According to Dellenger’s reporting, all but two of those have been eliminated.

Billy Napier was asked last week, but the first-year head coach wasn’t ready to formulate an opinion on future scheduling.

“I got thousands of problems to solve before I can have an educated opinion. I don’t have enough time in the day to think about all that. We’re just trying to get 11 on the field and get lined up the right way,” Napier said last week. “I respect the question and I feel bad, because typically I would have an educated opinion. But right now, my day is jam-packed with other things.”

Two schedule models for the future

Those two models are a 1-7 format and a 3-6 format. The first model would be an eight-game league schedule like the SEC currently has. The Gators would have one permanent opponent and seven rotation opponents.

The second model would be a nine-game conference schedule. It would give the Gators three permanent yearly opponents and six rotating opponents.

While most believe divisions will be done away with once the league expands, SEC Commissioner Greg Sankey isn’t ready to make that change just yet.

“It’s almost a yearlong conversation when we go to 16 (teams) what will divisions look like and what will schedules look like? Those possibilities include no divisions,” Sankey told Yahoo! Finance writer Josh Schafer. “We’re not going to do it in a knee-jerk way. The divisions work really well for us but when we go to 16 that possibility is front and center for the SEC. Unless the sentiment of our league changes greatly, the division format works, and when we go to 16 that would be the time for adjustment.”

Gators traditional rivals

Florida has traditional rivalries with Georgia and Tennessee from the SEC East. It’s hard to imagine a football season where the Gators don’t meet up with both the Dawgs and Vols. Florida will continue its yearly matchup with Florida State. Will Florida’s permanent rivalry with LSU be maintained?

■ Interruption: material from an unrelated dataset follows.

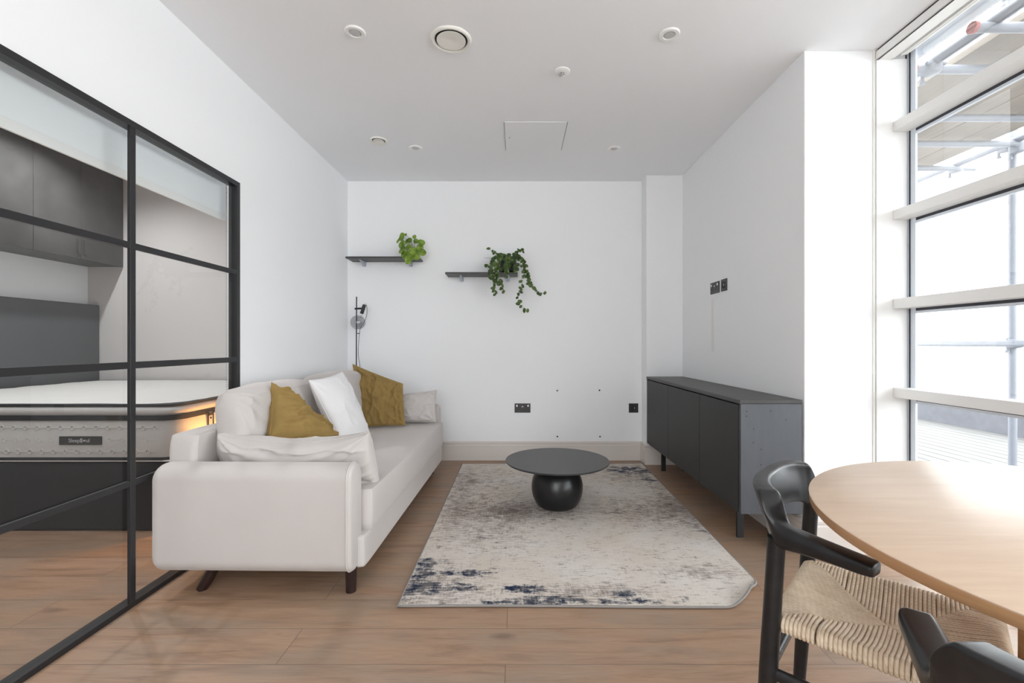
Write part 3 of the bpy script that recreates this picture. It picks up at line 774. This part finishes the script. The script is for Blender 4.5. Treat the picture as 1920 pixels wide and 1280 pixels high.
# local axes: x across (back = -), y along the sofa from the near arm
XB, XF, LEN = -.445, .425, 2.07
def slab_arm(y0, y1):
    R = []; yc = (y0 + y1) / 2; T = (y1 - y0) / 2; zc = (.100 + .565) / 2; Hh = .2325
    secs = []
    rr = .045
    for k in range(9):
        a = PI / 2 * k / 8; secs.append((XB + rr - rr * math.cos(a), rr * (1 - math.sin(a))))
    for k in range(1, 8): secs.append((XB + rr + (XF - .02 - XB - rr) * k / 8, 0))
    secs += [(XF - .022, 0), (XF - .018, -.001), (XF - .010, .001), (XF - .004, .006), (XF, .016)]
    for x, ins in secs:
        tin = min(ins, T * .6)
        o = rrect(T - tin * .8, Hh - ins, T * .92 - tin * .8, 8)
        R.append([V((x, yc + u, zc + w)) for u, w in o])
    a = MB().rings(R).build('arm', M['sofa'], sofa, smooth='angle', world=False, angle=50)
    o = rrect(T + .001, Hh + .001, T * .92, 8)
    MB().tube([V((XF - .019, yc + u, zc + w)) for u, w in o], .0032, 6, closed=True).build('arm_piping', M['sofa'], a, smooth=True, world=False)
    return a
slab_arm(0, .14); slab_arm(LEN - .14, LEN)
MB().softbox(((XB + .01) + .055, LEN / 2, .40), (.13, LEN - .20, .56), (8, 30, 10), 22).build('back_frame', M['sofa'], sofa, smooth=True, world=False)
MB().softbox(((XB + .05 + XF) / 2 + .015, LEN / 2, .165), (XF - XB - .02, LEN - .16, .145), (26, 40, 14), 22).build('base_rail', M['sofa'], sofa, smooth=True, world=False)
def seatfn(p, q):
    p.z += .004 * noise.noise(V((p.x * 4, p.y * 3, 3))) * (1 if q.z > 0 else 0)
    return p
MB().softbox(((XB + .12 + XF + .045) / 2, LEN / 2 + .02, .328), (XF + .045 - XB - .12, LEN - .245, .19), (16, 40, 5), 30, seatfn).build('seat_cushion', M['sofa'], sofa, smooth=True, world=False)
def backcush(y0, y1, x0, x1, z0, z1, seed, lean=.05):
    yc, xc, zc = (y0 + y1) / 2, (x0 + x1) / 2, (z0 + z1) / 2
    dy, dx, dz = y1 - y0, x1 - x0, z1 - z0
    def fn(p, q):
        p = p.copy()
        t = p.z / dz + .5
        # creased cover: folds fan from the lower outer corners
        for (cy_, cz_) in ((-dy / 2, -dz / 2), (dy / 2, -dz / 2), (-dy / 2, dz / 2)):
            r = math.hypot(p.y - cy_, p.z - cz_); an = math.atan2(p.z - cz_, p.y - cy_)
            p.x += (.010 * math.sin(an * 16 + seed) + .006 * math.sin(an * 31 + seed * 2)) * math.exp(-r * 5.0) * (1 if q.x > -.5 else 0)
        p.x += .012 * noise.noise(V((p.y * 6, p.z * 9, seed)))
        p.z += .008 * noise.noise(V((p.y * 5, p.x * 4, seed + 9)))
        p.x -= lean * (t - .5)
        return p
    MB().softbox((xc, yc, zc), (dx, dy, dz), (3.0, 5.0, 3.6), 30, fn).build('back_cushion', M['sofa'], sofa, smooth=True, world=False)
backcush(.215, 1.045, -.345, -.13, .395, .875, 1.0)
backcush(1.035, 1.88, -.345, -.13, .395, .885, 4.3)
def rleg(x, y, tilt=(0, 0)):
    MB().tube([(x, y, .106 if x > .38 else .13), (x + tilt[0], y + tilt[1], 0)], [.0255, .022], 20).build('leg', M['tubeleg'], sofa, smooth='angle', world=False, label='dark polished wooden leg')
rleg(.398, .078); rleg(.372, LEN - .17); rleg(-.20, .10, (-.07, -.02)); rleg(-.25, LEN - .17)
MB().box(XB - .012, XB - .004, .155, .175, .44, .51).build('care_tag', M['bluetag'], sofa, world=False, label='pale blue tag sticking out at the back')

# ------------------------------------------------------------------ throw cushions
def cushion(name, label, A, B, C, D, thick, mat, seed, folds=.012, pinch=.05, group=None, sag=None, flop=0.0, nf=9, piping=True, extra=None, fat_e=.42, ridge=0.0, fa=0.6, fs_=(3.6, .9)):
    A, B, C, D = map(V, (A, B, C, D))       # corners in order round the cushion
    ctr = (A + B + C + D) / 4
    nrm = ((C - A).cross(D - B)).normalized()
    t = thing(name, label, 'cushion', (ctr.x, ctr.y, min(A.z, B.z, C.z, D.z)), group=group)
    n = 64; vs = []; fs = []; idx = {}
    def pos(u, w, s):
        pu, pw = u * (1 - pinch * (1 - w * w) * abs(u) ** 2), w * (1 - pinch * (1 - u * u) * abs(w) ** 2)
        a, b_ = (pu + 1) / 2, (pw + 1) / 2
        p = A * (1 - a) * (1 - b_) + B * a * (1 - b_) + C * a * b_ + D * (1 - a) * b_
        fat = max(0.0, (1 - u * u) * (1 - w * w)) ** fat_e
        d = thick / 2 * fat
        r = math.hypot(u, w)
        # creases fanning from the corners plus soft crumple
        cr = 0
        for i, (cu, cw) in enumerate(((-1, -1), (1, -1), (1, 1), (-1, 1))):
            rr = math.hypot(u - cu, w - cw); an = math.atan2(w - cw, u - cu)
            cr += math.sin(an * nf + seed * 3 + i * 2 + 1.5 * noise.noise(V((u * 2, w * 2, seed)))) * math.exp(-rr * 1.7)
        edge = min(1.0, (1 - abs(u)) * 6) * min(1.0, (1 - abs(w)) * 6)
        nz = noise.noise(V((u * 2.3, w * 2.3, seed + s * 5)))
        rid = (1 - abs(noise.noise(V((u * 1.5 + w * .7, w * 2.2 - u * 1.1, seed * 1.7 + s)))) * 2.2) ** 3 * 1.4
        if ridge:
            a1 = u * math.cos(fa) + w * math.sin(fa); a2 = -u * math.sin(fa) + w * math.cos(fa)
            q1 = noise.noise(V((a1 * fs_[0] + .5 * noise.noise(V((u * 2, w * 2, seed))), a2 * fs_[1], seed * 2.1 + s * 3)))
            q2 = noise.noise(V((a1 * fs_[0] * 2.1, a2 * fs_[1] * 1.6, seed * 4.1 + s * 3)))
            d += ridge * ((1 - min(1, abs(q1) * 3.2)) ** 2 - .35 + .45 * (1 - min(1, abs(q2) * 3.0)) ** 2) * edge
        d += (folds * cr + folds * .9 * nz + folds * 1.3 * (rid - .5)) * (.25 + .75 * edge) * min(1, fat * 3)
        p = p + nrm * s * d
        if flop: p = p + nrm * flop * math.sin(u * 2.4 + seed) * math.cos(w * 2.0)
        if sag: p = p + V(sag) * (1 - u * u) * (.5 - .5 * w)
        if extra: p = extra(p, u, w, s)
        return p
    for s in (1, -1):
        for i in range(n + 1):
            for j in range(n + 1):
                u = math.sin((-1 + 2 * i / n) * PI / 2); w = math.sin((-1 + 2 * j / n) * PI / 2)
                if s == -1 and (i in (0, n) or j in (0, n)): idx[(s, i, j)] = idx[(1, i, j)]; continue
                idx[(s, i, j)] = len(vs); vs.append(pos(u, w, s))
        for i in range(n):
            for j in range(n):
                f = (idx[(s, i, j)], idx[(s, i + 1, j)], idx[(s, i + 1, j + 1)], idx[(s, i, j + 1)])
                fs.append(f if s > 0 else tuple(reversed(f)))
    MB().add(vs, fs).build('cushion_cover', mat, t, smooth=True)
    if piping:
        loop = [idx[(1, i, 0)] for i in range(n)] + [idx[(1, n, j)] for j in range(n)] + [idx[(1, n - i, n)] for i in range(n)] + [idx[(1, 0, n - j)] for j in range(n)]
        MB().tube([vs[k] for k in loop[::2]], .0028, 6, closed=True).build('seam', mat, t, smooth=True)
    return t
# long bolster leaning on the near arm
def bend_bolster(p, u, w, s):
    return p
cushion('bolster_cushion', 'long greige bolster cushion against the near arm of the sofa',
        (-1.400, 2.13, .665), (-.690, 2.12, .675), (-.675, 2.22, .405), (-1.395, 2.22, .42),   .20, M['sofa'], 2.0, folds=.0085, pinch=.0, sag=(0, 0, -.045), nf=12, fat_e=.30, ridge=.005, fa=.5, fs_=(5.0, 1.2))
cushion('bolster_cushion', 'short greige bolster cushion against the far arm of the sofa',
        (-1.03, 3.82, .66), (-.675, 3.80, .70), (-.672, 3.74, .445), (-1.03, 3.74, .445), .13, M['sofa'], 6.0, folds=.006, pinch=.03, nf=12)
cushion('white_cushion', 'plain white cushion upright between the two mustard cushions',
        (-1.205, 2.63, .875), (-1.165, 3.03, .90), (-1.0, 3.10, .44), (-1.03, 2.72, .43), .14, M['whitecloth'], 3.3, folds=.005, pinch=.05, nf=8)
cushion('mustard_cushion', 'crumpled mustard velvet cushion slumped behind the long bolster',
        (-1.285, 2.38, .885), (-1.07, 2.66, .53), (-.99, 2.46, .42), (-1.225, 2.24, .61), .21, M['mustard'], 5.2, folds=.007, pinch=.06, flop=.0, nf=4, ridge=.034, fa=1.0, fs_=(2.2, .5))
cushion('mustard_cushion', 'large mustard velvet cushion standing by the far bolster',
        (-1.345, 3.72, .920), (-.945, 3.75, .758), (-.888, 3.60, .445), (-1.235, 3.55, .435), .13, M['mustard'], 1.7, folds=.012, pinch=.03, nf=7, ridge=.022, fa=.15, fs_=(3.4, .8))

# ------------------------------------------------------------------ rug
NX, NY = 64, 96
def rug_pt(i, j, z, grow=0.0):
    u, w = i / NX, j / NY
    xl = RX0 + (-.492 + .49) * w; xr = 1.082 + (1.122 - 1.082) * w
    y0_ = RY0 + .004 * math.sin(u * 6) - .006 * u; y = y0_ + (RY1 - .01 - y0_) * w
    x = xl + (xr - xl) * u
    if grow: x += grow * (2 * u - 1); y += grow * (2 * w - 1)
    # lifted, folded-in near right corner
    d = (1 - u) * 1.6 + w * 2.2
    if d < .22:
        k = (.22 - d) / .22
        x -= .085 * k ** 1.3; y += .075 * k ** 1.3; z += .045 * k ** 1.2
    z += .002 * math.sin(u * 9 + 1) * math.sin(w * 11)
    return V((x, y, z))
vs = []; fs = []
for lay, zz in enumerate((.010, .0015)):
    for i in range(NX + 1):
        for j in range(NY + 1): vs.append(rug_pt(i, j, zz))
def vid(l, i, j): return l * (NX + 1) * (NY + 1) + i * (NY + 1) + j
for i in range(NX):
    for j in range(NY):
        fs.append((vid(0, i, j), vid(0, i + 1, j), vid(0, i + 1, j + 1), vid(0, i, j + 1)))
        fs.append((vid(1, i, j + 1), vid(1, i + 1, j + 1), vid(1, i + 1, j), vid(1, i, j)))
rim = [(i, 0) for i in range(NX)] + [(NX, j) for j in range(NY)] + [(NX - i, NY) for i in range(NX)] + [(0, NY - j) for j in range(NY)]
for k in range(len(rim)):
    a, b_ = rim[k], rim[(k + 1) % len(rim)]
    fs.append((vid(0, *a), vid(1, *a), vid(1, *b_), vid(0, *b_)))
rug = thing('area_rug', 'distressed cream, taupe and navy area rug on the oak floor', 'rug', (.3, 3.0, 0))
MB().add(vs, fs).build('rug_pile', M['rug'], rug, smooth='angle')
MB().tube([rug_pt(i, j, .0065, .002) for i, j in rim], .0050, 6, closed=True).build('edge_binding', M['rugedge'], rug, smooth=True)

# ------------------------------------------------------------------ coffee table
ct = thing('coffee_table', 'round black coffee table on a bulbous black base', 'coffee table', (.2655, 3.04, .010))
c = (.2655, 3.04, .010)
MB().lathe([(.001, .288), (.325, .288), (.338, .292), (.343, .298), (.3445, .302), (.343, .3045), (.001, .3045)], c, 96).build('tabletop', M['tablemetal'], ct, smooth='angle')
prof = []
for k in range(25):
    z = .289 * k / 24; tt = (z - .125) / .170
    prof.append((.171 * math.sqrt(max(0.02, 1 - tt * tt * .88)), z))
prof = [(.001, 0), (.118, 0)] + prof[1:]
MB().lathe(prof, c, 72).build('base', M['tablebase'], ct, smooth='angle')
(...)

In the 1-7 format it would be impossible to preserve all of Florida’s traditional annual rivals. A decision would need to be made on which one to keep. How do you choose between discontinuing a game with Tennessee or Georgia? Additionally, Florida isn’t the only SEC school with multiple traditional rivalries. Would Alabama fans give up the Iron Bowl against Auburn or the Third Saturday in October against Tennessee?

The much more logical future for the SEC would be adding a game to the conference schedule and moving to the 3-6 format. The biggest issue with a nine-game league schedule, for most, is home-away fairness. With an odd number of games, some teams would have five home conference games in a particular year, while others will only have four. That already happens to Florida with its annual Georgia game being played in Jacksonville. In odd years, Florida only hosts three SEC teams, like in 2021 (Alabama, Tennessee, Vanderbilt).

The value of nine is the strengthening of the conference and the schedule. It helps sell tickets, something every college athletic office is looking to do.

There may not be a decision made by the end of the week in Destin. It won’t be an easy task to figure out which model to go to and then reconfigure schedules for the future. However, that discussion begins in earnest this week.